• [Stated exercise] Omit the pictures and print exactly the lines of the listing below, starting at the first and ending at the line containing "from pxr import".

--- Begin Data extract ---

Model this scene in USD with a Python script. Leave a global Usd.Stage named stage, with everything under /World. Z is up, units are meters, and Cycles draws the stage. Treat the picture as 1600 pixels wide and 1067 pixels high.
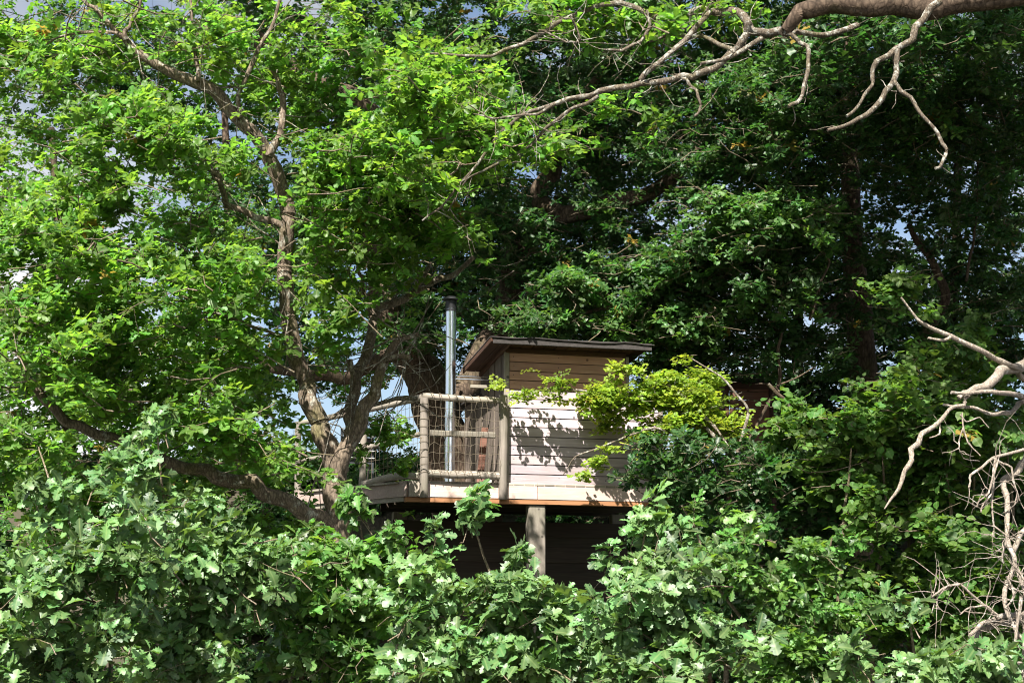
import math
import numpy as np, trimesh, usdkit, meshkit
from pxr import Usd, UsdGeom, UsdLux, UsdShade, Sdf, Gf, Vt

stage = Usd.Stage.CreateInMemory()
UsdGeom.SetStageUpAxis(stage, 'Z'); UsdGeom.SetStageMetersPerUnit(stage, 1.0)
UsdGeom.Xform.Define(stage, '/World'); UsdGeom.Scope.Define(stage, '/World/Looks')
rng = np.random.default_rng(11)

# ------------------------------------------------------------------ camera, sky, sun, exposure
PITCH, CAMZ, FPX = math.radians(11.0), 1.6, 2400.0
cam = UsdGeom.Camera.Define(stage, '/World/camera')
cam.AddTranslateOp().Set(Gf.Vec3d(0, 0, CAMZ)); cam.AddRotateXOp().Set(90 + math.degrees(PITCH))
cam.CreateHorizontalApertureAttr(36.0); cam.CreateVerticalApertureAttr(36.0 * 682 / 1024)
cam.CreateFocalLengthAttr(36.0 * FPX / 1600); cam.CreateClippingRangeAttr(Gf.Vec2f(0.1, 2000))
cam.CreateExposureAttr(1.7)
EL, AZ = math.radians(49), math.radians(180 + 14)      # the sun stands high behind the camera, a little to its left
SUN = np.array([math.sin(AZ) * math.cos(EL), math.cos(AZ) * math.cos(EL), math.sin(EL)])
usdkit.material(stage, '/World/Looks/sky_material', {
    's': ('sky_texture', dict(sky_type='single_scattering', sun_disc=False, sun_elevation=EL, sun_rotation=math.atan2(SUN[0], SUN[1]), air_density=1.0, aerosol_density=1.8)),
    'tc': ('texture_coordinate', {}), 'n': ('noise_texture', dict(scale=3.0, detail=6, roughness=0.6)), 'r': ('rgb_ramp', dict(ramp=[(0.47, (0.05,) * 3), (0.66, (0.9,) * 3)])),
    'bw': ('rgb_to_bw', {}), 'cl': ('math', dict(math_type='multiply', value2=2.0)), 'cc': ('combine_xyz', {}), 'm': ('mix_color', dict(use_clamp_result=False)),
    'b': ('background_shader', dict(strength=0.05))},
    [('tc.generated', 'n.vector'), ('n.fac', 'r.fac'), ('s.color', 'bw.color'), ('bw.val', 'cl.value1'), ('cl.value', 'cc.x'), ('cl.value', 'cc.y'), ('cl.value', 'cc.z'),
     ('s.color', 'm.a'), ('cc.vector', 'm.b'), ('r.color', 'm.fac'), ('m.result', 'b.color')], surface='b.background')
sky = UsdLux.DomeLight.Define(stage, '/World/sky')
UsdShade.MaterialBindingAPI.Apply(sky.GetPrim()).Bind(UsdShade.Material.Get(stage, '/World/Looks/sky_material'))
sky.GetPrim().SetCustomDataByKey('kind', 'structure')
sun = UsdLux.DistantLight.Define(stage, '/World/sun')
sun.CreateIntensityAttr(1.25); sun.CreateAngleAttr(0.53); sun.CreateColorAttr(Gf.Vec3f(1, 0.95, 0.88)); sun.CreateNormalizeAttr(True)
sun.AddOrientOp().Set(Gf.Quatf(Gf.Rotation(Gf.Vec3d(0, 0, 1), Gf.Vec3d(*SUN)).GetQuat()))

# ------------------------------------------------------------------ helpers
CAM = np.array([0, 0, CAMZ]); cP, sP = math.cos(PITCH), math.sin(PITCH)
def at(px, py, D):
    """The point at distance D (along y) seen at pixel (px, py) of the 1600 x 1067 photograph."""
    u, v = (px - 800) / FPX, (533.5 - py) / FPX
    r = np.array([u, cP - v * sP, sP + v * cP])
    return CAM + r * (D / r[1])
def project(P):
    d = np.asarray(P) - CAM
    f = d[..., 1] * cP + d[..., 2] * sP
    return 800 + FPX * d[..., 0] / f, 533.5 - FPX * (d[..., 2] * cP - d[..., 1] * sP) / f, f
used = {}
def path_of(parent, name):
    k = (parent, name); n = used.get(k, 0); used[k] = n + 1
    return f'{parent}/{name}' if n == 0 else f'{parent}/{name}_{n:03d}'
def data(prim, **kw):
    for k, v in kw.items():
        if v: prim.SetCustomDataByKey(k, v)
def thing(name, label, category, loc=(0, 0, 0), rz=0.0, group=None):
    x = UsdGeom.Xform.Define(stage, path_of('/World', name))
    x.AddTranslateOp().Set(Gf.Vec3d(*map(float, loc))); x.AddRotateZOp().Set(float(rz))
    data(x.GetPrim(), label=label, category=category, group=group)
    return str(x.GetPath())
def xpart(parent, name, label=None):
    x = UsdGeom.Xform.Define(stage, path_of(parent, name)); data(x.GetPrim(), label=label)
    return str(x.GetPath())
def obj(parent, name, mesh, mat, smooth=False, label=None, kind=None, uv=None, category=None, group=None):
    m = usdkit.mesh(stage, path_of(parent, name), mesh, '/World/Looks/' + mat, smooth, uv)
    data(m.GetPrim(), label=label, kind=kind, category=category, group=group)
    return str(m.GetPath())

def tube(P, R, sides=8, rough=0.0, res=None, cap=True, seed=0, freq=9.0):
    """A tapered, knobbly tube through the points P with radii R (Catmull-Rom smoothed)."""
    P, R = np.asarray(P, float), np.asarray(R, float)
    if R.ndim == 0: R = np.full(len(P), float(R))
    if len(R) != len(P): R = np.interp(np.linspace(0, 1, len(P)), np.linspace(0, 1, len(R)), R)
    if res:
        Q, S = [], []
        E = np.vstack([2 * P[0] - P[1], P, 2 * P[-1] - P[-2]])
        for i in range(len(P) - 1):
            n = max(2, int(np.linalg.norm(P[i + 1] - P[i]) / res))
            t = np.linspace(0, 1, n, endpoint=False)[:, None]
            a, b, c, d = E[i:i + 4]
            Q.append(0.5 * (2 * b + (c - a) * t + (2 * a - 5 * b + 4 * c - d) * t ** 2 + (3 * b - a - 3 * c + d) * t ** 3))
            S.append(R[i] + (R[i + 1] - R[i]) * t[:, 0])
        P, R = np.vstack(Q + [P[-1:]]), np.concatenate(S + [R[-1:]])
    T = np.gradient(P, axis=0); T /= np.linalg.norm(T, axis=1, keepdims=True) + 1e-12
    ref = np.array([0, 0, 1.0]) if abs(T[:, 2]).mean() < 0.8 else np.array([0, 1.0, 0])
    N = np.cross(T, ref); N /= np.linalg.norm(N, axis=1, keepdims=True); B = np.cross(T, N)
    a = np.linspace(0, 2 * np.pi, sides, endpoint=False)
    ring = N[:, None] * np.cos(a)[:, None] + B[:, None] * np.sin(a)[:, None]
    V = P[:, None] + ring * R[:, None, None]
    if rough:
        k = meshkit.fbm(V.reshape(-1, 3) * freq + seed * 7.3, 3, seed).reshape(V.shape[:2]) - 0.5
        V = P[:, None] + ring * (R[:, None] * (1 + rough * 2 * k))[..., None]
    n = len(P); V = V.reshape(-1, 3)
    i, j = np.meshgrid(np.arange(n - 1), np.arange(sides), indexing='ij'); j2 = (j + 1) % sides
    F = np.stack([i * sides + j, i * sides + j2, (i + 1) * sides + j2, (i + 1) * sides + j], -1).reshape(-1, 4)
    F = np.vstack([F[:, [0, 1, 2]], F[:, [0, 2, 3]]])
    if cap:
        V = np.vstack([V, P[0], P[-1]]); c0, c1 = len(V) - 2, len(V) - 1
        s = np.arange(sides); s2 = (s + 1) % sides
        F = np.vstack([F, np.stack([np.full(sides, c0), s2, s], 1), np.stack([np.full(sides, c1), (n - 1) * sides + s, (n - 1) * sides + s2], 1)])
    return V, F
def tubes(C, R, sides=4):
    """Many thin tubes at once: C (n, k, 3) centre lines, R (n, k) radii."""
    n, k = C.shape[:2]
    T = np.gradient(C, axis=1); T /= np.linalg.norm(T, axis=2, keepdims=True) + 1e-12
    N = np.cross(T, np.array([0.31, 0.2, 0.93])); N /= np.linalg.norm(N, axis=2, keepdims=True) + 1e-12; B = np.cross(T, N)
    a = np.linspace(0, 2 * np.pi, sides, endpoint=False)
    V = C[:, :, None] + (N[:, :, None] * np.cos(a)[:, None] + B[:, :, None] * np.sin(a)[:, None]) * R[:, :, None, None]
    m, i, j = np.meshgrid(np.arange(n), np.arange(k - 1), np.arange(sides), indexing='ij'); j2 = (j + 1) % sides; b = m * k * sides
    F = np.stack([b + i * sides + j, b + i * sides + j2, b + (i + 1) * sides + j2, b + (i + 1) * sides + j], -1).reshape(-1, 4)
    return V.reshape(-1, 3), np.vstack([F[:, [0, 1, 2]], F[:, [0, 2, 3]]])
def join(parts):
    V, F, n = [], [], 0
    for v, f in parts:
        V.append(v); F.append(np.asarray(f) + n); n += len(v)
    return np.vstack(V), np.vstack(F)
def box(x0, x1, y0, y1, z0, z1, b=0.004):
    """A box with chamfered edges."""
    x0, x1, y0, y1, z0, z1 = map(float, (x0, x1, y0, y1, z0, z1)); b = min(b, (x1 - x0) / 3, (y1 - y0) / 3, (z1 - z0) / 3)
    pts = []
    for sx in (0, 1):
        for sy in (0, 1):
            for sz in (0, 1):
                c = np.array([(x0, x1)[sx], (y0, y1)[sy], (z0, z1)[sz]]); d = np.array([1 - 2 * sx, 1 - 2 * sy, 1 - 2 * sz]) * b
                for k in range(3):
                    e = d.copy(); e[k] = 0; pts.append(c + e)
    return trimesh.convex.convex_hull(np.array(pts))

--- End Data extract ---

• [Written response]
Model this scene in USD with a Python script. Leave a global Usd.Stage named stage, with everything under /World. Z is up, units are meters, and Cycles draws the stage. Treat the picture as 1600 pixels wide and 1067 pixels high.
import math
import numpy as np, trimesh, usdkit, meshkit
from pxr import Usd, UsdGeom, UsdLux, UsdShade, Sdf, Gf, Vt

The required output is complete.